Наша «эмка» кренится градусов на двадцать то на правый, то на левый борт. Сучья хлещут по смотровому стеклу. А когда оборачиваюсь назад, вижу только облака белой известковой пыли, которая еще долго после нас висит в воздухе.
— Ну и дорожка к святому Федору! — замечаю я, намекая на русский перевод названия «Ай-Тодор».
— Одно мучение, — соглашается со мной водитель Ваня Шкирявый — щупленький, низкорослый матрос. Он уже второй год служит шофером в штабе флота и все никак не может привыкнуть к крымской жаре и крымским горным дорогам. [9]
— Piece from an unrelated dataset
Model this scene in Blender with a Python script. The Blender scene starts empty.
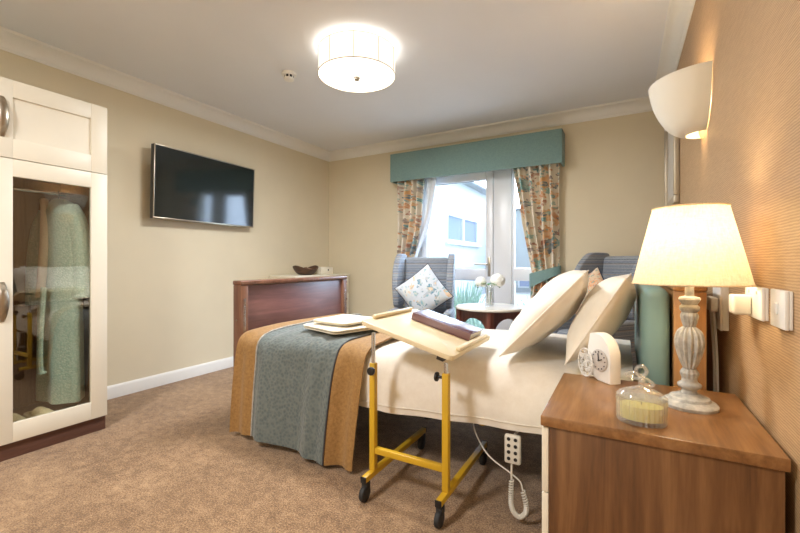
import bpy, bmesh, math, random
from mathutils import Vector, Matrix, noise
random.seed(7)
SC = bpy.context.scene
COL = SC.collection
PI = math.pi
R = math.radians

# ------------------------------------------------------------------ materials
def lin(c):
    return tuple((v / 255 / 12.92 if v / 255 <= .04045 else ((v / 255 + .055) / 1.055) ** 2.4) for v in c) + (1.0,)

class N:
    """small node-tree writer"""
    def __init__(s, name):
        s.m = bpy.data.materials.new(name); s.m.use_nodes = True
        s.t = s.m.node_tree; s.t.nodes.clear()
        s.out = s.t.nodes.new('ShaderNodeOutputMaterial')
    def n(s, typ, **kw):
        nd = s.t.nodes.new('ShaderNode' + typ)
        for k, v in kw.items():
            if k in nd.inputs: s.set(nd.inputs[k], v)
            else: setattr(nd, k, v)
        return nd
    def set(s, sock, v):
        if isinstance(v, bpy.types.NodeSocket): s.t.links.new(v, sock)
        else: sock.default_value = v
    def coords(s, scale=(1, 1, 1), kind='Object', rot=(0, 0, 0)):
        c = s.n('TexCoord'); mp = s.n('Mapping', Scale=scale, Rotation=rot)
        s.t.links.new(c.outputs[kind], mp.inputs['Vector']); return mp.outputs[0]
    def noise(s, vec, scale=5, detail=4, rough=.55, dist=0):
        return s.n('TexNoise', Vector=vec, Scale=scale, Detail=detail, Roughness=rough, Distortion=dist).outputs[0]
    def ramp(s, fac, stops, interp='LINEAR'):
        r = s.n('ValToRGB', Fac=fac); cr = r.color_ramp; cr.interpolation = interp
        while len(cr.elements) < len(stops): cr.elements.new(.5)
        for e, (p, c) in zip(cr.elements, stops): e.position = p; e.color = c
        return r.outputs[0]
    def mix(s, fac, a, b, blend='MIX'):
        m = s.n('Mix'); m.data_type = 'RGBA'; m.blend_type = blend
        s.set(m.inputs[0], fac); s.set(m.inputs[6], a); s.set(m.inputs[7], b); return m.outputs[2]
    def math(s, op, a, b=0.0):
        m = s.n('Math'); m.operation = op; s.set(m.inputs[0], a); s.set(m.inputs[1], b); return m.outputs[0]
    def bump(s, h, strength=.3, dist=.01):
        b = s.n('Bump', Strength=strength, Distance=dist, Height=h); return b.outputs[0]
    def principled(s, col, rough=.5, normal=None, **kw):
        p = s.n('BsdfPrincipled'); s.set(p.inputs['Base Color'], col); s.set(p.inputs['Roughness'], rough)
        for k, v in kw.items(): s.set(p.inputs[k.replace('_', ' ')], v)
        if normal is not None: s.set(p.inputs['Normal'], normal)
        s.t.links.new(p.outputs[0], s.out.inputs[0]); return s.m

def plain(name, c, rough=.5, var=.05, nscale=8, bump=0, bscale=60, **kw):
    n = N(name); v = n.coords()
    f = n.noise(v, nscale, 3)
    a = lin(c); d = tuple(x * (1 - var) for x in a[:3]) + (1,); e = tuple(min(1, x * (1 + var)) for x in a[:3]) + (1,)
    col = n.ramp(f, [(.3, d), (.7, e)])
    nm = n.bump(n.noise(v, bscale, 3), bump, .004) if bump else None
    return n.principled(col, rough, nm, **kw)

def wood(name, dark, mid, light, axis='z', rough=.35, scale=1.0, coat=.0, croug=.15):
    n = N(name)
    s = {'x': (1.2, 14, 14), 'y': (14, 1.2, 14), 'z': (14, 14, 1.0)}[axis]
    v = n.coords(tuple(k * scale for k in s))
    f = n.noise(v, 1.0, 6, .6, .9)
    v2 = n.coords(tuple(k * scale * 6 for k in s))
    f2 = n.noise(v2, 1.0, 3, .6)
    g = n.math('ADD', n.math('MULTIPLY', f, .75), n.math('MULTIPLY', f2, .25))
    col = n.ramp(g, [(.33, lin(dark)), (.5, lin(mid)), (.66, lin(light))])
    return n.principled(col, rough, n.bump(f2, .06, .002), Coat_Weight=coat, Coat_Roughness=croug)

def fabric(name, c1, c2, rough=.85, wscale=220, bump=.25, sheen=.2, nscale=40):
    n = N(name); v = n.coords()
    f = n.noise(v, nscale, 5, .7)
    col = n.ramp(f, [(.3, lin(c1)), (.7, lin(c2))])
    return n.principled(col, rough, n.bump(n.noise(v, wscale, 2), bump, .003), Sheen_Weight=sheen)

def emissive(name, c, strength, base=(240, 235, 225)):
    n = N(name)
    return n.principled(lin(base), .6, None, Emission_Color=lin(c), Emission_Strength=strength)

def clear(name, tint=(1, 1, 1, 1), refl=.08, rough=0.0, milk=0.0):
    n = N(name)
    t = n.n('BsdfTransparent', Color=tint); g = n.n('BsdfGlossy', Roughness=rough)
    lw = n.n('LayerWeight', Blend=.35)
    f = n.math('ADD', n.math('MULTIPLY', lw.outputs['Facing'], .35), refl)
    mx = n.n('MixShader', Fac=f)
    n.t.links.new(t.outputs[0], mx.inputs[1]); n.t.links.new(g.outputs[0], mx.inputs[2])
    if milk:
        d = n.n('BsdfDiffuse', Color=(.95, .95, .93, 1)); m2 = n.n('MixShader', Fac=milk)
        n.t.links.new(mx.outputs[0], m2.inputs[1]); n.t.links.new(d.outputs[0], m2.inputs[2]); mx = m2
    n.t.links.new(mx.outputs[0], n.out.inputs[0]); return n.m

def stripes(name):
    n = N(name); c = n.n('TexCoord'); sx = n.n('SeparateXYZ', Vector=c.outputs['Object'])
    z = n.math('ADD', n.math('MULTIPLY', sx.outputs[2], 6.3), 0.13)
    z = n.math('FRACT', z)
    B, G, D, O, L = (124, 134, 148), (150, 158, 164), (88, 96, 112), (176, 150, 124), (178, 182, 184)
    st = [(0, B), (.10, D), (.14, L), (.17, B), (.30, G), (.36, O), (.39, D), (.44, B), (.55, L), (.58, D), (.63, G), (.76, B), (.80, O), (.83, B), (.92, D), (.96, G)]
    col = n.ramp(z, [(p, lin(k)) for p, k in st], 'CONSTANT')
    f = n.noise(n.coords((1, 1, 6)), 60, 3)
    col = n.mix(.35, col, n.ramp(f, [(.3, lin((86, 92, 104))), (.7, lin((190, 194, 200)))]))
    return n.principled(col, .85, n.bump(n.noise(n.coords(), 300, 2), .3, .003), Sheen_Weight=.2)

def floral(name, base, cols, s=7.0, amount=.43, plane='xz'):
    n = N(name)
    tcs = n.n('TexCoord'); sp = n.n('SeparateXYZ', Vector=tcs.outputs['Object'])
    v = n.n('CombineXYZ', X=sp.outputs[0], Y=sp.outputs[2 if plane == 'xz' else 1]).outputs[0]
    w = n.n('TexNoise', Vector=v, Scale=9.0, Detail=3.0)
    wv = n.n('VectorMath'); wv.operation = 'MULTIPLY_ADD'
    n.set(wv.inputs[0], w.outputs[1]); wv.inputs[1].default_value = (.12, .12, .12); n.set(wv.inputs[2], v)
    col = n.ramp(n.noise(v, 14, 3), [(.3, lin(base)), (.7, lin(tuple(min(255, int(b * 1.06)) for b in base)))])
    for k, (sc, am, off) in enumerate(((s, amount, 0), (s * 1.9, amount * .85, 3.1), (s * 3.6, amount * .7, 7.7))):
        mp = n.n('Mapping', Vector=wv.outputs[0], Location=(off, off * .7, off * 1.3))
        vo = n.n('TexVoronoi', Vector=mp.outputs[0], Scale=sc, voronoi_dimensions='2D')
        petal = n.n('TexVoronoi', Vector=mp.outputs[0], Scale=sc * 3.5, voronoi_dimensions='2D')
        d = n.math('ADD', vo.outputs['Distance'], n.math('MULTIPLY', petal.outputs['Distance'], .22))
        mask = n.math('LESS_THAN', d, am)
        h = n.n('SeparateColor', Color=vo.outputs['Color'])
        m = len(cols)
        rc = n.ramp(h.outputs[0], [(i / m, lin(cols[(i + k) % m])) for i in range(m)], 'CONSTANT')
        keep = n.math('GREATER_THAN', h.outputs[1], .22)
        rc2 = n.mix(n.math('MULTIPLY', petal.outputs['Distance'], .8), rc, lin((235, 225, 205)))
        col = n.mix(n.math('MULTIPLY', mask, keep), col, rc2)
    return n.principled(col, .85, n.bump(n.noise(n.coords(), 260, 2), .2, .003), Sheen_Weight=.15)

def wallpaper():
    n = N('textured tan wallpaper')
    v = n.coords((1, 16, 190)); f = n.noise(v, 1.0, 3, .6, .3)
    v2 = n.coords((1, 60, 60)); f2 = n.noise(v2, 1.0, 2)
    sz = n.n('SeparateXYZ', Vector=n.n('TexCoord').outputs['Object'])
    wv = n.math('ADD', n.math('MULTIPLY', n.math('SINE', n.math('ADD', n.math('MULTIPLY', sz.outputs[2], 950.0), n.math('MULTIPLY', f2, 4.0))), .5), .5)
    g = n.math('ADD', n.math('MULTIPLY', f, .6), n.math('MULTIPLY', wv, .4))
    col = n.ramp(g, [(.25, lin((164, 130, 94))), (.75, lin((200, 166, 124)))])
    return n.principled(col, .5, n.bump(g, .22, .002), Specular_IOR_Level=.5)

def carpet_mat():
    n = N('brown carpet'); v = n.coords()
    f = n.noise(v, 2.2, 4, .6); f2 = n.noise(v, 160, 3, .7); f3 = n.noise(v, 20, 5, .75)
    g = n.math('ADD', n.math('ADD', n.math('MULTIPLY', f2, .5), n.math('MULTIPLY', f3, .3)), n.math('MULTIPLY', f, .2))
    col = n.ramp(g, [(.40, lin((104, 78, 54))), (.5, lin((150, 118, 86))), (.60, lin((194, 160, 122)))])
    return n.principled(col, .95, n.bump(f2, .8, .006), Sheen_Weight=.25, Specular_IOR_Level=.1)

def waffle(name, c1, c2, s=70):
    n = N(name); c = n.n('TexCoord')
    v = n.n('TexVoronoi', Vector=c.outputs['Object'], Scale=s)
    col = n.ramp(v.outputs['Distance'], [(.1, lin(c1)), (.7, lin(c2))])
    return n.principled(col, .9, n.bump(v.outputs['Distance'], .5, .006), Sheen_Weight=.3)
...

— То ли дело у нас, в Ростовской области! Едешь, обдувает тебя прохладный ветерок, а дороги ровные, широкие! Куда ни взглянешь — простор, все видно далеко-далеко. А тут? И как мы будем воевать на таких дорогах?
Мой спутник выглядит совсем мальчиком. И глядя на него, я думаю: «А как воевать, имея бойцами таких мальчишек?»
Тогда я еще не мог по достоинству оценить нашу задорную, не знающую страха молодежь.
Да, теперь все надо сопоставлять с войной: и дороги, и весь этот сложный рельеф, и крымскую жару, и пыль над головой, и этих юнцов.
— Ты прав, Ваня, — говорю я матросу. — Здесь все иначе, чем в твоих донских краях. Но придется нам воевать на этих дорогах, в этих горах и лощинах. Так что привыкай, дорогой.
Дорога круто поворачивает направо. Мы в зажатой горами небольшой долине. Подъезжаем к домику у ручья на окраине селения. На крыльцо выбегают жена и дочь. Бросаются ко мне, обнимают, целуют. И все же встреча получается сдержанной. Похудевшие лица жены и дочери встревожены. На них застыл немой вопрос: «Что будет дальше?»
— Пала, а когда мы домой вернемся? — спрашивает дочь.
— Придется здесь вам пожить, Кларочка. Тут спокойнее.
Видно, другого ответа ждала она. По впалым щекам девочки текут слезы.
В этом же домике остановилась семья моего соседа по городской квартире майора А. Н. Костюкова — жена его Ольга Ивановна и дочь Виля. За время эвакуации обе семьи еще более подружились. Это радует меня: легче им переносить невзгоды и лишения.
Через час мы расстаемся. Жена и дочь провожают меня до первого поворота. Мгновение — и они скрылись за облаком пыли.